ANÁLISIS
Las cenizas de Oslo
Más que unos acuerdos de paz, Oslo fueron un estado de ánimo, la Ocupación por otros medios
Joan Cañete Bayle
Subdirector de EL PERIÓDICO.
Periodista y escritor. Transición digital y audiencias. Entre otros trabajos, ha sido corresponsal en Jerusalén y Washington DC. Autor de las novelas 'Expediente Bagdad' (junto a Eugenio García Gascón) y 'Parte de la Felicidad que Traes', y del ensayo sobre el conflicto palestino-israelí 'Muros, bosques, tumbas: Un periodista en Jerusalén'
JOAN CAÑETE BAYLE
La decisión de Donald Trump de cerrar la oficina de la Organización para la Liberación de Palestina (OLP) en Washington es un gran epílogo de los Acuerdos de Oslo a los 25 años de su firma. Epílogo, que no epitafio, porque de aquellos acuerdos que tantas esperanzas levantaron quedan aún unos cuantos fantasmas: la división administrativa de Cisjordania en tres zonas, la Autoridad Nacional Palestina (ANP) como una simple proveedora de servicios (subvencionados en gran medida por la UE) en la más pequeña de estas áreas, el mito del proceso de paz -- el más vivo de los muertos de Oriente Medio, incluso en la era Trump-- siempre zarandeado por los radicales de ambos lados. Del otro gran avance de Oslo (el reconocimiento mutuo de las partes), el cierre de la oficina de la OLP lo dice todo: los palestinos son ahora mismo un engorro encerrados en su archipiélago cuyos líderes se resisten a firmar la capitulación definitiva, ese misterioso plan de paz que ha diseñado Jarod Kushner, ese hombre.

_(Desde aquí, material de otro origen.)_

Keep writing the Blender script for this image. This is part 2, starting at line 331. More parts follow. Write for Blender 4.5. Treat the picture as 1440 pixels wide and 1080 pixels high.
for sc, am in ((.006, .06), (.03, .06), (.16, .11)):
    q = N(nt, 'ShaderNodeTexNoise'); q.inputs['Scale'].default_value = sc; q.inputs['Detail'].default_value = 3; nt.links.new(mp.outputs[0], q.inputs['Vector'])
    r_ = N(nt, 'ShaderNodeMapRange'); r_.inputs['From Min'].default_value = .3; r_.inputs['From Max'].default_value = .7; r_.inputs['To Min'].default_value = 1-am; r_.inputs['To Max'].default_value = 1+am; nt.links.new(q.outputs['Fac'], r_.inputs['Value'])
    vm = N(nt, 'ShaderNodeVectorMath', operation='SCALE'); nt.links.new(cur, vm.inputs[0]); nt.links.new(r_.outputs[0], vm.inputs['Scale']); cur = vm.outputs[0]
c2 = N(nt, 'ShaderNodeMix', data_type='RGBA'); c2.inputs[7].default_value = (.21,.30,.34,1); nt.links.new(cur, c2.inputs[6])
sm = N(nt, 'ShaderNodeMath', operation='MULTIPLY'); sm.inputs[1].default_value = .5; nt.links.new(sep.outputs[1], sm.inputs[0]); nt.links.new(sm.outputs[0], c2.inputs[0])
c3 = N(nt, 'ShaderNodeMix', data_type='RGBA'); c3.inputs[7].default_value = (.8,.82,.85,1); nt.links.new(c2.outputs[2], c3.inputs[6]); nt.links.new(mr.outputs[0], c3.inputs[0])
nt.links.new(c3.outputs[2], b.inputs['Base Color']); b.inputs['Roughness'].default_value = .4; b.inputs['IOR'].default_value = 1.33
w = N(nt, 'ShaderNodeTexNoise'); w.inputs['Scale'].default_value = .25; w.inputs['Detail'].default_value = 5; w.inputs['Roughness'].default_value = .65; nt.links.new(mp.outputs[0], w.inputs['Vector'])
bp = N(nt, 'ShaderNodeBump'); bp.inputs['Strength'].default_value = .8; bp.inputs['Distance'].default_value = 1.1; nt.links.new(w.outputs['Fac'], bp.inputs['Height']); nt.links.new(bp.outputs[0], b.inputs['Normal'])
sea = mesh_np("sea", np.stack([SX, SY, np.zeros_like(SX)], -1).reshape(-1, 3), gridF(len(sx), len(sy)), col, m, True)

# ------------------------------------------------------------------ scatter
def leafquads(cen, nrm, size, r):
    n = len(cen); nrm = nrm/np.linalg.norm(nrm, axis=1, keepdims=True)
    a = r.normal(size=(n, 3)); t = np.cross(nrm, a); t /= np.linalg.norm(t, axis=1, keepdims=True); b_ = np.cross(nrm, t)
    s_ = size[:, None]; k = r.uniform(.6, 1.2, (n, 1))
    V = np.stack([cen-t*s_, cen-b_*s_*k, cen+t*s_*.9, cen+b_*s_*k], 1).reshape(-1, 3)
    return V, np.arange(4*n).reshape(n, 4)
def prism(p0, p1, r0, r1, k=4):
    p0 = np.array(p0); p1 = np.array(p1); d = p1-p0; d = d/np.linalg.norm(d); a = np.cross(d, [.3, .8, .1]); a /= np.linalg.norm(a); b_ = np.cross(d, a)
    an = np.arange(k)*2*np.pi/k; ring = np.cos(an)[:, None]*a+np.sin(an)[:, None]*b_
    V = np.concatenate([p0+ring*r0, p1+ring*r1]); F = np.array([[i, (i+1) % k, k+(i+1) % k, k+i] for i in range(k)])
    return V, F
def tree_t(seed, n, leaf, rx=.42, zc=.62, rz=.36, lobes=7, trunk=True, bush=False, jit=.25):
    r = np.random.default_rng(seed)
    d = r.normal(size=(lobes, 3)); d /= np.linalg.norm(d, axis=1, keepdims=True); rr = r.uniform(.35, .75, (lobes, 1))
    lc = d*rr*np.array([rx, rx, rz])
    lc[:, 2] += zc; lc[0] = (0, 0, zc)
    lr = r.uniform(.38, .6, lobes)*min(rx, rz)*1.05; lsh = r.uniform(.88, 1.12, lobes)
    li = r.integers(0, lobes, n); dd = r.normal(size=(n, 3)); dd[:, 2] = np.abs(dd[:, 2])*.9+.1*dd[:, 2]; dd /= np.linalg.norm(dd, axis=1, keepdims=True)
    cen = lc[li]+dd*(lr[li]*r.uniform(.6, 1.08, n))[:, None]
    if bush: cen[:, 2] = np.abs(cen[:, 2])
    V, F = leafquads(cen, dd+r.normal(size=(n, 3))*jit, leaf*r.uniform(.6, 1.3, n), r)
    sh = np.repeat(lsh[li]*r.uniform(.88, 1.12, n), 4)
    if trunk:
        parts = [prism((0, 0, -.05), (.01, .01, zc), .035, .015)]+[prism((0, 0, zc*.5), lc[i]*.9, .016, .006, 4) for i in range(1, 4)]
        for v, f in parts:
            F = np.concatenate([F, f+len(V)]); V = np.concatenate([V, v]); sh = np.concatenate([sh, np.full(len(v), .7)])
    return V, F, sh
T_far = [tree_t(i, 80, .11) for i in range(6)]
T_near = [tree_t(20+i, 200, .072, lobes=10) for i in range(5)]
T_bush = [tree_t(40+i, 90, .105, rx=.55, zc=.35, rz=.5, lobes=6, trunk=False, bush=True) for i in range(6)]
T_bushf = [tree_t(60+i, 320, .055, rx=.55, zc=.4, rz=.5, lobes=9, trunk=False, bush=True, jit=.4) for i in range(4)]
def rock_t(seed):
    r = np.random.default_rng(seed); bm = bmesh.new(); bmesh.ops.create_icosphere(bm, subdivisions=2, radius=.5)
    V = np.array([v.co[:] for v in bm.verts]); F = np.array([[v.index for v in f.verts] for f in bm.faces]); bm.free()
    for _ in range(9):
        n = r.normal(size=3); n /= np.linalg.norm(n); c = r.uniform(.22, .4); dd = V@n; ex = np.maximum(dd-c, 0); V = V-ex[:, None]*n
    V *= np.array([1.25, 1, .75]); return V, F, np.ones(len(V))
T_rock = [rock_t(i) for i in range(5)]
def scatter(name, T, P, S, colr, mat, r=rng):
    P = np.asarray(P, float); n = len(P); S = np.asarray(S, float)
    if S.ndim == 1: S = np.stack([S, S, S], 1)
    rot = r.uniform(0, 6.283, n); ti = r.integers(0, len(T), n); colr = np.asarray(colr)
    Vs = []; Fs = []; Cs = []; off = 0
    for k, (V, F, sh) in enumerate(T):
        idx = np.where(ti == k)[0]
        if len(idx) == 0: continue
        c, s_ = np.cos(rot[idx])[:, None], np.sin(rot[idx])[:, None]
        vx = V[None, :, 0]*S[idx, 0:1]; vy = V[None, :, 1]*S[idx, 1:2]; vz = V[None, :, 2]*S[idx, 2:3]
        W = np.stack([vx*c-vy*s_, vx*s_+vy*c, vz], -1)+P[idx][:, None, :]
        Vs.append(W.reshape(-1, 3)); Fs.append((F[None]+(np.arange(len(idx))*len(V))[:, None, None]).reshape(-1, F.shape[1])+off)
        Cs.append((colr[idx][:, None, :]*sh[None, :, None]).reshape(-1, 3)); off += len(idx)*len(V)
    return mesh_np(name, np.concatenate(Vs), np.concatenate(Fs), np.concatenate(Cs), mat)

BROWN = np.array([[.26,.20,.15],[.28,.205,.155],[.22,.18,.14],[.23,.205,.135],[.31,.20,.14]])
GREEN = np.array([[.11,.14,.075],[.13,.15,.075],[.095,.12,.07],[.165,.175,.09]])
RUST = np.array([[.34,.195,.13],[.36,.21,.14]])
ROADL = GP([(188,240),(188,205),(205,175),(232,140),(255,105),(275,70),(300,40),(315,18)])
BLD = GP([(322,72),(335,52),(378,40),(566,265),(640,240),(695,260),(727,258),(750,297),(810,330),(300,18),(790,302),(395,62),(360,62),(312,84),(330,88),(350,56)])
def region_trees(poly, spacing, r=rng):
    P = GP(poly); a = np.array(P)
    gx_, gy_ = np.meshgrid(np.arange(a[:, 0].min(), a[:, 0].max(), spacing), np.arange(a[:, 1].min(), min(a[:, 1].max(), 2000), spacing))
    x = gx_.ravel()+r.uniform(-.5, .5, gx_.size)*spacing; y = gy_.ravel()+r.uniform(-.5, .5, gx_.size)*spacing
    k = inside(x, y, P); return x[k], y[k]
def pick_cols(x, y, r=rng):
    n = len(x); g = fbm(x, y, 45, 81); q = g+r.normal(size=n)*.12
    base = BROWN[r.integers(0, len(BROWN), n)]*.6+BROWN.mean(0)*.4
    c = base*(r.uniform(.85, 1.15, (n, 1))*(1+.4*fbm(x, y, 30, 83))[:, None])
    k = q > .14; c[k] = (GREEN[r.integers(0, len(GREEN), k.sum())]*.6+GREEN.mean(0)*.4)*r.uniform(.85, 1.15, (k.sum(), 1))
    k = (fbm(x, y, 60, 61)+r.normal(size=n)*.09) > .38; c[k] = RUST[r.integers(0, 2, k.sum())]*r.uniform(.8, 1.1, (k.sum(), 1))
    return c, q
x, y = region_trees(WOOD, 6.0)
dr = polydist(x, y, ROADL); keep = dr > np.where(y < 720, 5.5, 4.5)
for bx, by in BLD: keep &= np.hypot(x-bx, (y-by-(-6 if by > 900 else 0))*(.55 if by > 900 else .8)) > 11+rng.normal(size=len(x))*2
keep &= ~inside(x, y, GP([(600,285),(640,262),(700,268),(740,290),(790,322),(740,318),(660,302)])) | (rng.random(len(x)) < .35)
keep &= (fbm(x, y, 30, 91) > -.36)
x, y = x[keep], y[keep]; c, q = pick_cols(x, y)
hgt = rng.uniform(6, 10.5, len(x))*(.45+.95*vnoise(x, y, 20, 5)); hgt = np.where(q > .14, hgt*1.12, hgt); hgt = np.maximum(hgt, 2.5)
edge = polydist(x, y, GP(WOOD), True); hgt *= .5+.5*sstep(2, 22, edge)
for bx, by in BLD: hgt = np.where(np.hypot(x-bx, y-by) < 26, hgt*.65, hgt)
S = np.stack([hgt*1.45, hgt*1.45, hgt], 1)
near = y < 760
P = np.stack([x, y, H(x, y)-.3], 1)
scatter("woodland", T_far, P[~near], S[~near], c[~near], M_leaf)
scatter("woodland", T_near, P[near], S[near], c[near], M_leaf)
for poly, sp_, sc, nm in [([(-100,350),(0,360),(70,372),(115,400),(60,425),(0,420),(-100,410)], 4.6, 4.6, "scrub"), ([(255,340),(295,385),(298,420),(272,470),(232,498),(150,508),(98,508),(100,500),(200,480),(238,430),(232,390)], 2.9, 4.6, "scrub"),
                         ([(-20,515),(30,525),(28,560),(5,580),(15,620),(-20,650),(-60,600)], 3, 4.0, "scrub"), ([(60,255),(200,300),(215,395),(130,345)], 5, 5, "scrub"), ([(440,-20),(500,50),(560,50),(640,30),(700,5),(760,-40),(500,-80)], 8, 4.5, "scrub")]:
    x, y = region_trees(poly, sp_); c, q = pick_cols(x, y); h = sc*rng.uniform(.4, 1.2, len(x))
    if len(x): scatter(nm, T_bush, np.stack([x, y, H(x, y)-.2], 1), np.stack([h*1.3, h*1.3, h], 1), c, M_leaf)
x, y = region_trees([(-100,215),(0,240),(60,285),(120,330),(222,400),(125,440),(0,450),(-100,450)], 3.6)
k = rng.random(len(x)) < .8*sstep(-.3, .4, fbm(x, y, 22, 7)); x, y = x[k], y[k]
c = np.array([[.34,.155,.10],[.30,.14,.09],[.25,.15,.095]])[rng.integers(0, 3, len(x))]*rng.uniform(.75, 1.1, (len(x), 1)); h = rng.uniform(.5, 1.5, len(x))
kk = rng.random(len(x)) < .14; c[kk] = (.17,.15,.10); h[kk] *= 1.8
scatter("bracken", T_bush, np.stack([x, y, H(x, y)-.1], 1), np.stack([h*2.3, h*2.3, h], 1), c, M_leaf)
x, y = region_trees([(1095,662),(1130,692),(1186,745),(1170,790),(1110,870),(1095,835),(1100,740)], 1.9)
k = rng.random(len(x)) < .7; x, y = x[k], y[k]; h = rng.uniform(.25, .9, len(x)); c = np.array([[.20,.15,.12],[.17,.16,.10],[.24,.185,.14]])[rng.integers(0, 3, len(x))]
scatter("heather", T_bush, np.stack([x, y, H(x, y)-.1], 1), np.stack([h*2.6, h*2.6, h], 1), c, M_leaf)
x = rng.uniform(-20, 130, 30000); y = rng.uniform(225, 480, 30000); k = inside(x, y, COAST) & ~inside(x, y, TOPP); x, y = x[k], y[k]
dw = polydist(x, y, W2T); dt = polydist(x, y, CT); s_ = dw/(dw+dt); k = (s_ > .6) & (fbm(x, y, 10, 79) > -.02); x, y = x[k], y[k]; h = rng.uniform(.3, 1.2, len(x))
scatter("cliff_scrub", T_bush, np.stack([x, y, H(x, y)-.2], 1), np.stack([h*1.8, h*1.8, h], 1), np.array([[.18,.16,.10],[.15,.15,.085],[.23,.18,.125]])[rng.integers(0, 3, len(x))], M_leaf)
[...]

Durante mucho tiempo Oslo fue sinónimo de optimismo, un estado de ánimo, los viejos buenos tiempos de Oslo, cuando no había muro ni ‘check points’ que separasen los territorios de Israel, cuando un israelí podía ir a cenar hummus a Ramala y regresar la misma noche con el sabor del narguile de manzana en los labios. Hoy todo está mucho peor que entonces (la Ocupación de los territorios ocupados se ha profundizado, la calidad de vida de los palestinos ha empeorado, la sociedad israelí se ha radicalizado, no hay líderes dignos de tal nombre a ningún lado de la Línea Verde), así que la tentación de mirar con nostalgia aquel apretón de manos entre Yasir Arafat y Yitzak Rabin es acuciante, quién no prefiere a un Clinton antes que un Trump.
Pero si, segunda Intifada y su brutal represión mediante, la situación en los territorios ocupados se ha deteriorado no es a pesar de Oslo, sino a por su causa. Era muy impopular decirlo entonces, solo algunas voces lúcidas como las de Edward Said lo hicieron, pero Oslo no fue más que la perpetuación de la Ocupación por otros medios. Oslo legitimó la colonización, puso al mismo nivel a ocupante y ocupado, no estableció mecanismos de control, dejó para el final de proceso el meollo del conflicto (fronteras, Jerusalén, refugiados) y se desplegó en largos plazos fácilmente evitables. Lo llamamos un acuerdo, pero su propio nombre oficial lo decía: era una Declaración de Principios. ¿Qué podía ir mal? Hoy, sobre las cenizas de Oslo, se yerguen Binyamin Netanyahu y su Gran Israel del mar al río.